Now there is evidence of repair facilities hiring low-wage mechanics who can't read English.

Twenty-one people were killed when U.S. Airways Express Flight 5481 crashed in Charlotte, North Carolina in 2003. The plane went wildly out of control on takeoff.

One reason for the crash, investigators found, was that mechanics incorrectly connected the cables to some of the plane's control surfaces in the repair shop. The FAA was cited for improper oversight of the repair process.

Repairing airplanes is a complicated business. Airplanes have many manuals. Typically, when mechanics repair a part, they open the manual, consult the book, and make the repair step-by-step, as if it were a recipe book.

They make a list of every action they take, so the next person to fix the plane (as well as the people who fly it) will know exactly what has been done.

If mechanics don't speak English, the international language of aviation, they can't read the manual and they can't record their activities.[News 8 Investigates: Airline mechanics who can't read English, May 16, 2009]

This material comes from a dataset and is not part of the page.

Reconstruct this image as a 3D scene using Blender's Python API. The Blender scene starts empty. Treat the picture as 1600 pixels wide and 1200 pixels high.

One fundamental question:why should immigrants from countries in which a background check cannot reliably be done be involved managing critical infrastructure in the US? US job growth has not be keeping up with natural increase of our population in recent years. If skilled jobs can't be filled reliably, this suggests a structural problem that should be addressed, not brushed under the carpet by opening the floodgates.